▶ **What this task involves**: Extract the first line through the line containing "RNG = np.random.default_rng(7)" from the listing below, exactly as written.

▶ **Collected data entries**:
********

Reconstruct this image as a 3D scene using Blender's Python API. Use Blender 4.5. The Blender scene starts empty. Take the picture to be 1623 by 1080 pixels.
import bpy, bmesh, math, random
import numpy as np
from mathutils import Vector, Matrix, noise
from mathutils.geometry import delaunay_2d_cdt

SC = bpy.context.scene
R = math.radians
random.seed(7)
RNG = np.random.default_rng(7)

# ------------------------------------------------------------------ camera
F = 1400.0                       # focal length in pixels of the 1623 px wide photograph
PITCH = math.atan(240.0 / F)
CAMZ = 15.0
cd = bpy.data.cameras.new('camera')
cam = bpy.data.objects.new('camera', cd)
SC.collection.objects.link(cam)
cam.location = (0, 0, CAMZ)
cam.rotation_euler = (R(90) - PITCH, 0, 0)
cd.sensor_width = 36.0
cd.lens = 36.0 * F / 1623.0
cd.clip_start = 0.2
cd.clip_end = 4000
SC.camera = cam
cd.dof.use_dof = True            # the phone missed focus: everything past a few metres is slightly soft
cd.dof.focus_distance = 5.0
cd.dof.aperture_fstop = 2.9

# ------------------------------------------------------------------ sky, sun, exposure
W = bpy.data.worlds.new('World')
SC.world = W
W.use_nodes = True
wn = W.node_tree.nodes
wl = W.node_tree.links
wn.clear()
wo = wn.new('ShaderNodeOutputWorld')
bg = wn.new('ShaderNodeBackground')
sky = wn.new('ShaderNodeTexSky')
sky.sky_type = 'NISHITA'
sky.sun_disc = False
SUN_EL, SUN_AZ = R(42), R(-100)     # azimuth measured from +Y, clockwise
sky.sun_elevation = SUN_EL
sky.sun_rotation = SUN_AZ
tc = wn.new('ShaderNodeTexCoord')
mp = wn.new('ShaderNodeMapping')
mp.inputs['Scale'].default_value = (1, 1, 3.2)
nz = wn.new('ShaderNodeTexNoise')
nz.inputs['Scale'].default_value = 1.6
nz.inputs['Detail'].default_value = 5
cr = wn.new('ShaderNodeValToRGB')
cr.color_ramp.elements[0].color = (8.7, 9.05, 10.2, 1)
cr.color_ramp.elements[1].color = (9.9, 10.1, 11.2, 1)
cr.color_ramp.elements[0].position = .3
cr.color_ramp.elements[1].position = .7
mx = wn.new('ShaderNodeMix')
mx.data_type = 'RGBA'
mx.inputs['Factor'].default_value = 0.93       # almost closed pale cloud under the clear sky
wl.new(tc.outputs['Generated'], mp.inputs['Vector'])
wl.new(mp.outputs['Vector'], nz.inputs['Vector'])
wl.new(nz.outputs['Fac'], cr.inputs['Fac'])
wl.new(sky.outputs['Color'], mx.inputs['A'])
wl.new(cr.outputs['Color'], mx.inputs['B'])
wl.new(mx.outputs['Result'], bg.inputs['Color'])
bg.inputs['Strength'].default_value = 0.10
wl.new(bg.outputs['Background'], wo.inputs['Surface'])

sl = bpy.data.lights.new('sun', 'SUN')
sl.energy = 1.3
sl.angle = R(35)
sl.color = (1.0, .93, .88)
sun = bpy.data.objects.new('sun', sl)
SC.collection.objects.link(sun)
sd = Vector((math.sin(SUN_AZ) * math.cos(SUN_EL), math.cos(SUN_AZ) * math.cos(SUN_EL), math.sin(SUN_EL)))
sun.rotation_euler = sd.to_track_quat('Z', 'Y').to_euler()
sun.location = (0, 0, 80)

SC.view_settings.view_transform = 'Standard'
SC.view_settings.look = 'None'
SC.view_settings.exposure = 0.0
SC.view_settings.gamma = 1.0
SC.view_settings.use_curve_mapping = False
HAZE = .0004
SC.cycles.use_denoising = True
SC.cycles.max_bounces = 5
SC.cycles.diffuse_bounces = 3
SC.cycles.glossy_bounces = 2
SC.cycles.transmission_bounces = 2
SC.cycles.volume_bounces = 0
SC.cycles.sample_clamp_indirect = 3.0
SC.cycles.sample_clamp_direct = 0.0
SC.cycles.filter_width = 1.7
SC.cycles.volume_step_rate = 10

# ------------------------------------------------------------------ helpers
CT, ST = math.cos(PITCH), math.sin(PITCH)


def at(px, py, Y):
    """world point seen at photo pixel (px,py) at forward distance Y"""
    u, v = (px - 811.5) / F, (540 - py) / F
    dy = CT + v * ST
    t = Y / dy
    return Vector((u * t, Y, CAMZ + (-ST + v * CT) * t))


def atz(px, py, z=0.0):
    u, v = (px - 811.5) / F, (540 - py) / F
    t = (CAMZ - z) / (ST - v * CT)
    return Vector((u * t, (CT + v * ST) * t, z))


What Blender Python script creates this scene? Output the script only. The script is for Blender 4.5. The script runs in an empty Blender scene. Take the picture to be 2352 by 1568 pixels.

********

▶ **Exercise result**:
Reconstruct this image as a 3D scene using Blender's Python API. Use Blender 4.5. The Blender scene starts empty. Take the picture to be 1623 by 1080 pixels.
import bpy, bmesh, math, random
import numpy as np
from mathutils import Vector, Matrix, noise
from mathutils.geometry import delaunay_2d_cdt

SC = bpy.context.scene
R = math.radians
random.seed(7)
RNG = np.random.default_rng(7)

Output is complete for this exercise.